Sonntag: Um 6.00 Uhr aufgestanden, Docrob's Rat befolgt. Weißer Tee, ein Brötchen mit Honig. Die Nervosität steigt. Der Gang zur U-Bahn, ganz allein, ohne Erwartung auf Monsieur K oder running bunny fühlte sich an wie der Gang zum Schafott. In der U-Bahn schon die ersten Läufer. Kleine Grüppchen, aber auch Einzelkämpfer wie ich, erkennbar an Laufschuhen und dem orangefarbenen Kleidersack. Wissend gucken wir uns an. Der große Tag, endlich ist er da. Aber es fühlt sich eher so an wie die mündliche Prüfung beim ersten Staatsexamen.

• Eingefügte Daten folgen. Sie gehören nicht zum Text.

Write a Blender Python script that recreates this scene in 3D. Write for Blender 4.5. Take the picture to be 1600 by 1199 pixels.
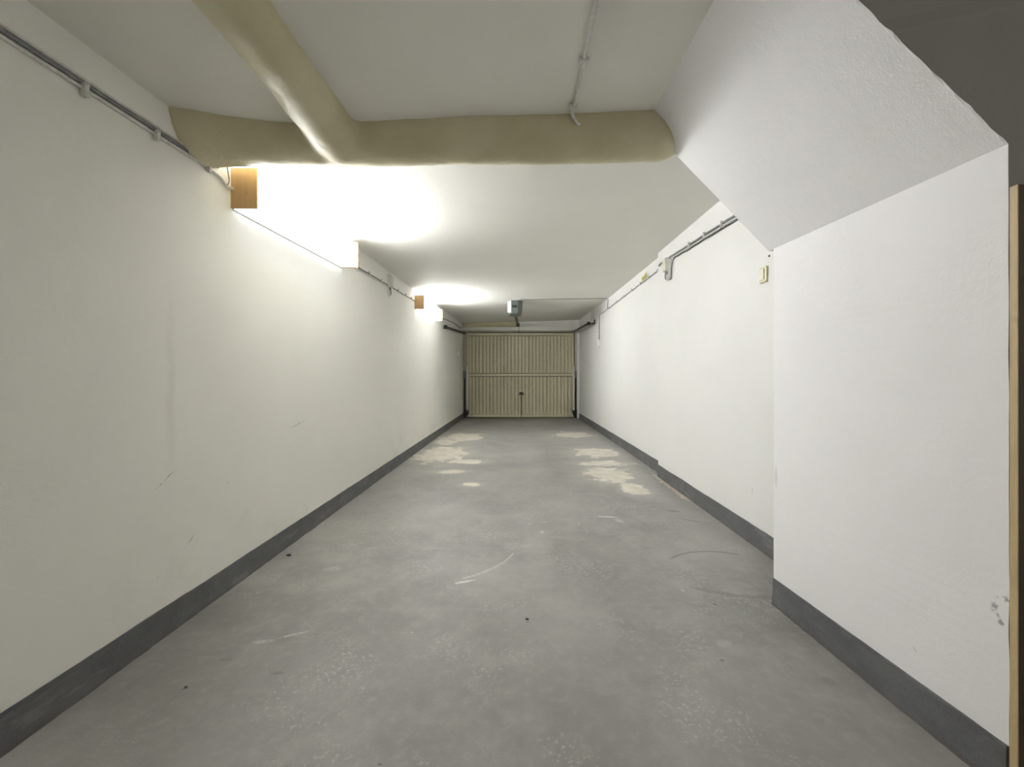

Am Potsdamer Platz Betrieb wie auf dem Tauentzien am dritten Adventssamstag. Klar: eine mittlere deutsche Kleinstadt hat sich aufgemacht, den Marathon in Berlin zu laufen. Im Startbereich viel los, aber gute Organisation, alles gut zu finden, das hilft, die Nervosität im Zaum zu halten.

Dann zum Start, und da stehe ich, zwischen über 40.000 anderen Läufern, nach acht Monaten Training, gesund, fit, bereit, die Herausforderung anzunehmen. Ich denke zurück, ein toller Sommer in Berlin, alles hat gestimmt, Monsieur K, der mir rechtzeitig zu Beginn des Trainings sagte: Du läufst viel zu schnell, langsam laufen ist auch schön, dann das zufällige Wiedersehen mit running bunny im Tiergarten, unser Sommer mit idealen Trainingsbedingungen, nicht zu heiß, unsere langen Läufe am Samstag mit anschließendem Frühstücksritual, unser Spass, unser Lachen, der Nervenkrieg, ob sie mitlaufen kann oder nicht, und jetzt: die Krönung oder der Absturz?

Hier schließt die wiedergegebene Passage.